▶ Your instructions
Print nothing but the lines from the start of the listing below through the line that contains "COL = scn.collection". Do not include the pictures.

── Information given

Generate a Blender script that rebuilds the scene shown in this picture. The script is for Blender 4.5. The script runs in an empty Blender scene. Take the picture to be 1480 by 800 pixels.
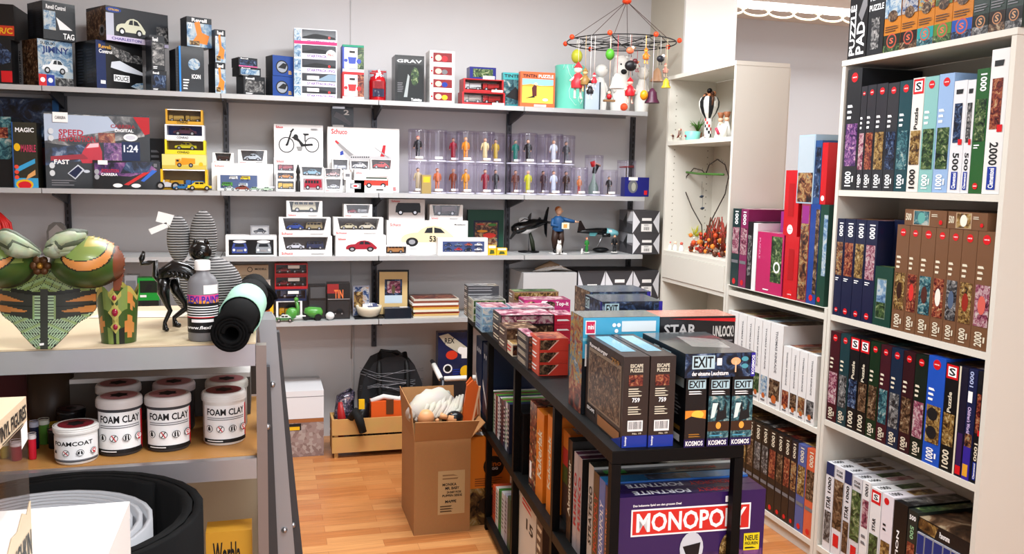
import bpy, math, random
from mathutils import Vector, Matrix
PI = math.pi
random.seed(7)
scn = bpy.context.scene
COL = scn.collection

# ------------------------------------------------------------------ camera, world, lights
FPX, PITCH, YAW, ROLL, CAMH = 1258.4, .112655, .277688, -.01991698, 1.5
def _basis():
    cy, sy, cp, sp, cr, sr = math.cos(YAW), math.sin(YAW), math.cos(PITCH), math.sin(PITCH), math.cos(ROLL), math.sin(ROLL)
    f = Vector((sy*cp, cy*cp, -sp)); rt = Vector((cy, -sy, 0)); dn = f.cross(rt)
    return cr*rt+sr*dn, -sr*rt+cr*dn, f
RT, DN, FW = _basis()
CAM = Vector((0, 0, CAMH))
cd = bpy.data.cameras.new('camera'); cam = bpy.data.objects.new('camera', cd); COL.objects.link(cam)
cd.sensor_width = 36; cd.lens = 36*FPX/1480; cd.clip_start = .05
m = Matrix((RT, -DN, -FW)).transposed().to_4x4(); m.translation = CAM; cam.matrix_world = m
scn.camera = cam
scn.view_settings.view_transform = 'Standard'; scn.view_settings.look = 'None'
scn.view_settings.exposure = 0.0; scn.view_settings.gamma = 1; scn.view_settings.use_curve_mapping = False
scn.cycles.transparent_max_bounces = 24
wd = bpy.data.worlds.new('world'); scn.world = wd; wd.use_nodes = True
wd.node_tree.nodes['Background'].inputs[0].default_value = (.75, .85, 1, 1)
wd.node_tree.nodes['Background'].inputs[1].default_value = .1
CEIL = 2.85
LAMPS = [(.3, 3.25, 1.1), (1.25, 3.45, .95), (.7, .8, .85), (1.3, -.5, .8), (-1.5, 1.7, .15), (3.7, 3.8, 1.1)]
LAMP_W = 55
def arealight(x, y, z, sx, sy, p, c):
    l = bpy.data.lights.new('panel_light', 'AREA'); l.shape = 'RECTANGLE'; l.size = sx; l.size_y = sy; l.energy = p; l.color = c
    o = bpy.data.objects.new('panel_light', l); COL.objects.link(o); o.location = (x, y, z); return o
for x, y, k in LAMPS:
    arealight(x, y, CEIL-.062, 1.15, .28, LAMP_W*k, (.93, .97, 1))

# daylight through the shop window behind the camera
day = arealight(1.4, -2.44, 1.75, 3.0, 1.7, 48, (.84, .91, 1)); day.rotation_euler = (PI/2, 0, 0)

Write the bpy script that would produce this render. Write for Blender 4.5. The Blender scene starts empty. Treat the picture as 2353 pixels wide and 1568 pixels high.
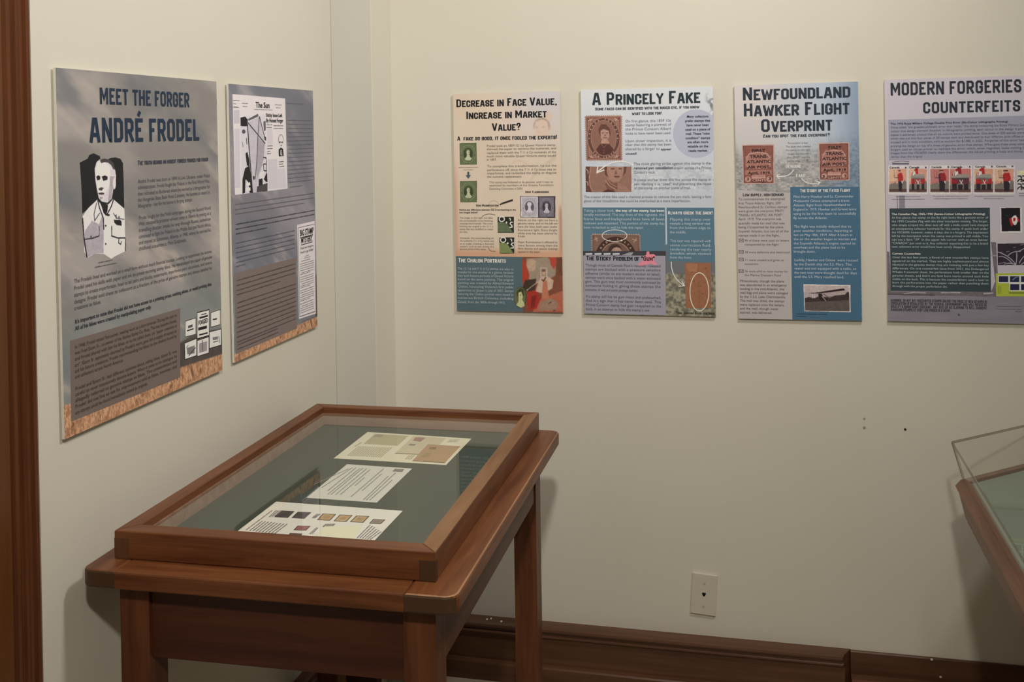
import bpy, bmesh, math, random
import numpy as np
from mathutils import Matrix, Vector
from mathutils.geometry import tessellate_polygon
random.seed(4)
SC = bpy.context.scene
COL = SC.collection
# ------------------------------------------------------------------ camera
EYE = 1.491
cam = bpy.data.cameras.new('camera'); cam_ob = bpy.data.objects.new('camera', cam); COL.objects.link(cam_ob)
R_, D_, F_ = (0.9752, 0.2210, -0.0143), (-0.0112, -0.0155, -0.9998), (-0.2212, 0.9751, -0.0126)
cam_ob.matrix_world = Matrix(((R_[0], -D_[0], -F_[0], 0), (R_[1], -D_[1], -F_[1], 0), (R_[2], -D_[2], -F_[2], EYE), (0, 0, 0, 1)))
cam.sensor_width = 36; cam.lens = 2356.15 / 2353 * 36
cam.shift_x = (1176.5 - 1229.42) / 2353; cam.shift_y = (349.87 - 784) / 2353
cam.clip_start = 0.05; SC.camera = cam_ob
SC.cycles.caustics_reflective = False
# ------------------------------------------------------------------ world, lamps, exposure
SC.view_settings.view_transform = 'Standard'; SC.view_settings.look = 'None'
SC.view_settings.gamma = 1; SC.view_settings.use_curve_mapping = False
SC.view_settings.exposure = 0.0
w = bpy.data.worlds.new('room_air'); SC.world = w; w.use_nodes = True
w.node_tree.nodes['Background'].inputs[0].default_value = (1, .93, .82, 1)
w.node_tree.nodes['Background'].inputs[1].default_value = 0.02
def lamp(name, loc, power, size, color, target=None, spread=180):
    l = bpy.data.lights.new(name, 'AREA'); l.energy = power; l.shape = 'DISK'; l.size = size; l.color = color
    l.spread = math.radians(spread)
    o = bpy.data.objects.new(name, l); COL.objects.link(o); o.location = loc
    d = (Vector(target) - Vector(loc)) if target else Vector((0, 0, -1))
    o.rotation_euler = d.to_track_quat('-Z', 'Y').to_euler()
    return o
WARM = (1.0, .948, .880)
lamp('ceiling_lamp', (0.10, -0.20, 2.60), 11.7, .14, (1.0, .92, .80), (-.9, 2.2, 1.3), 110)
lamp('ceiling_lamp', (0.50, 1.58, 2.66), 13.0, .24, WARM, (-1.0, 2.2, 1.4), 150)
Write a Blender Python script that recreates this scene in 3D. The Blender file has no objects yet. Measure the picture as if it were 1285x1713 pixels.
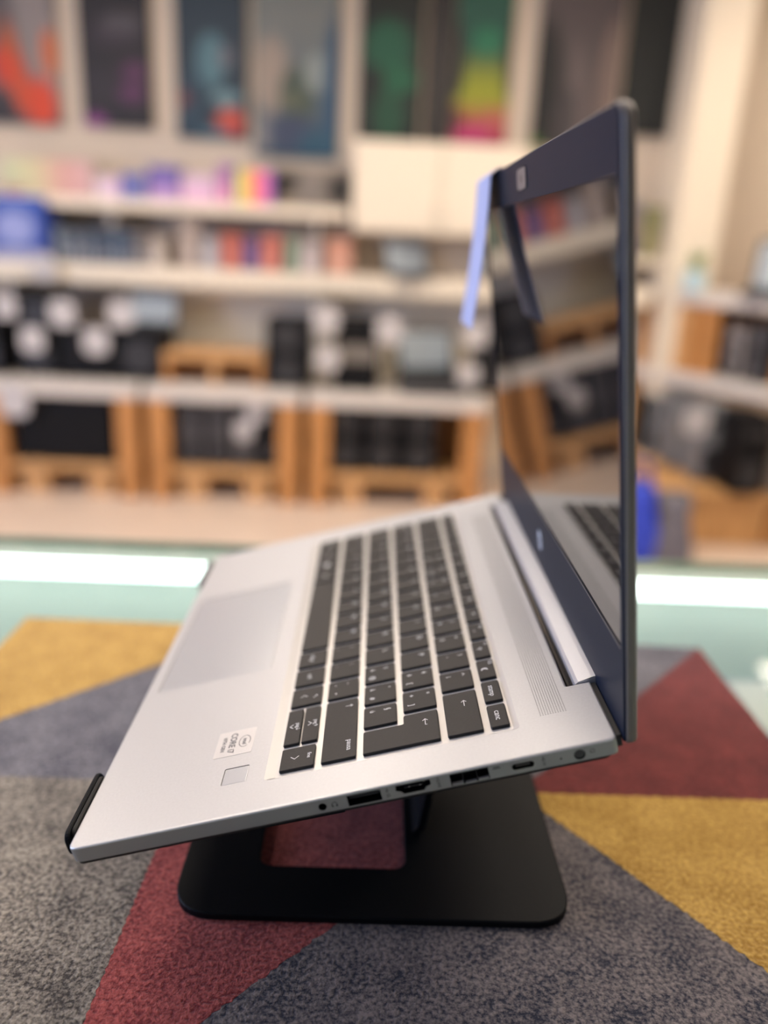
import bpy, bmesh, math, random
from mathutils import Matrix, Vector
S = bpy.context.scene
COL = S.collection
random.seed(7)
# ---------------------------------------------------------------- camera
F_PX = 1367.3
CAM = Vector((0.1152, -0.2707, 0.3092))
RIGHT = Vector((0.99901222, -0.00848148, 0.04361939))
DOWN = Vector((0.03878249, -0.3127468, -0.94904445))
FWD = Vector((0.02169112, 0.94979867, -0.31210894))
cd = bpy.data.cameras.new('camera'); cam = bpy.data.objects.new('camera', cd); COL.objects.link(cam)
cam.matrix_world = Matrix(((RIGHT.x, -DOWN.x, -FWD.x, CAM.x), (RIGHT.y, -DOWN.y, -FWD.y, CAM.y),
                           (RIGHT.z, -DOWN.z, -FWD.z, CAM.z), (0, 0, 0, 1)))
cd.sensor_fit = 'VERTICAL'; cd.sensor_height = 24.0; cd.sensor_width = 18.0
cd.lens = F_PX / 1713.0 * 24.0
cd.clip_start = 0.02; cd.clip_end = 50
cd.dof.use_dof = True; cd.dof.focus_distance = 0.352; cd.dof.aperture_fstop = 1.75
S.camera = cam
# ---------------------------------------------------------------- world, light, exposure
Wd = bpy.data.worlds.new('world'); S.world = Wd; Wd.use_nodes = True
Wd.node_tree.nodes['Background'].inputs[0].default_value = (0.92, 0.95, 1.0, 1)
Wd.node_tree.nodes['Background'].inputs[1].default_value = 0.22
S.view_settings.view_transform = 'Standard'; S.view_settings.look = 'None'
S.view_settings.gamma = 1.0; S.view_settings.exposure = -0.12; S.view_settings.use_curve_mapping = False
def area(name, loc, rot, sx, sy, power, color):
    l = bpy.data.lights.new(name, 'AREA'); l.shape = 'RECTANGLE'; l.size = sx; l.size_y = sy
    l.energy = power; l.color = color
    o = bpy.data.objects.new(name, l); COL.objects.link(o); o.location = loc; o.rotation_euler = rot
    return o
area('shop_window_daylight', (-3.85, 0.2, 0.55), (0, math.radians(-90), 0), 1.7, 2.6, 150, (0.50, 0.63, 1.0))
CL_LAB = ['left front', 'left of centre, front', 'right of centre, front', 'right', 'left, near the back wall', 'left of centre, near the back wall', 'right of centre, near the back wall', 'middle of the room', 'right, near the back wall, added to brighten the right wall']
CEIL_LIGHTS = [(-2.6, 1.0), (-0.9, 1.0), (0.9, 0.9), (2.1, 2.2), (-2.6, 2.9), (-0.9, 2.9), (0.8, 2.9), (0.2, 1.9), (2.5, 3.3)]  # last panel is an added one, only to brighten the right wall
CEIL_EMIT = 21.0
WARM = (1.0, 0.87, 0.72)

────

▶ Worked answer
Generate a Blender script that rebuilds the scene shown in this picture. The script is for Blender 4.5. The script runs in an empty Blender scene. Take the picture to be 1480 by 800 pixels.
import bpy, math, random
from mathutils import Vector, Matrix
PI = math.pi
random.seed(7)
scn = bpy.context.scene
COL = scn.collection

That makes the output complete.